Tributes have been flowing all day to Ludovic Kennedy, the broadcaster and campaigner, who died late on Sunday evening.
None was more fulsome or eloquent than Dr Finlay MacLeod's tribute on Radio nan Gaidheal this morning. It should be available soon on listen again, as they say on the Beeb, a seo.
Doc Finlay quite rightly made mention that one of the driving forces in Kennedy's lifelong fight against injustices was the treatment of his father, Edward Kennedy, by the Royal Navy, and went on, in the limited time allowed, to mention the poignant thread between that event and the Isle of Lewis.
The Daily Telegraph obituary takes up the background story: "Kennedy senior he had been a naval captain during the First World War, and in 1921 had narrowly averted mutiny by Royal Fleet Reservists by negotiating with the men directly. As a result he was court-martialled and forced out of the navy.
"The naval authorities seemed to acknowledge the injustice when in 1938, aged 60, he was recalled for active service and given command of the Rawalpindi, a P&O liner inadequately converted into a battlecruiser. A few months into the war in 1939, the Rawalpindi was sunk by the German battlecruiser Scharnhorst.
"Ludovic Kennedy heard about the sinking on the BBC nine o'clock news bulletin and immediately rang the War Office to find out about his father. "The Captain? No I'm afraid he's gone," he was told.
"Bitter grief mixed with an unutterable sense of pride proved an emotionally shattering combination which only became more intense when, some years later, he learned the truth about his father's court martial. He would later admit that his concern about miscarriages of justice probably stemmed from his feelings at the injustice done to his father."
There was only ever going to be one result when on October 23, 1939, in mountainous seas in the Iceland-Faroes gap, the Rawalpindi engaged the most powerful naval ship in the world, the German battle-cruiser Scharnhorst.
Outgunned Captain Edward Kennedy, perhaps driven by the sting of his court martial refused the German order to heave to, and in the barrage that followed carried on firing guns with the ship ablaze from stem to stern.
Kennedy died in the action along with 237 of his men. Twelve of the gunners on the Rawalpindi were naval reservists from Lewis and eight of them were killed. The four survivors became prisoners of war.

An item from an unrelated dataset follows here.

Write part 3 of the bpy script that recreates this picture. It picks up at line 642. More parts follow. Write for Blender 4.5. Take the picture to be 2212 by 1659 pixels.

Among the island dead was Murdo MacKenzie, who grew up on the croft next to ours in Swordale. My aunts, who were schoolchildren at the time, still paint a vivid picture of the day the local postmaster took the first wartime telegram to arrive our village informing our neighbours and relatives Donald and Lily MacKenzie that their son had been lost.
Donald John MacLeod, a maritime historian who documents these island losses, recollects how the shockwaves from that buff-coloured envelope spread. "I was a boy in Uig at the time and I remember the anxiety all over the island," he told me, when I wrote about the event for a piece on Armstice Day.
"At first it was thought the 12 Lewis lads had been killed. Then there was information that all the survivors on the German ship, Deutschland, were Scots - this lifted morale but no more was heard and gloom descended again."
And that was an enduring gloom. Within the month the postmaster was back at Donald MacKenzie's blackhouse door in Swordale. A second telegram: his second son, John, another naval reservist, had also been lost at sea. So the bell kept tolling, through all the villages, throughout the war.
No one on Lewis, as far as I know, took issue with Edward Kennedy's bravery or leadeship that day but the result was that his name, and that of the Rawalpindi, became woven into the wartime history of the island.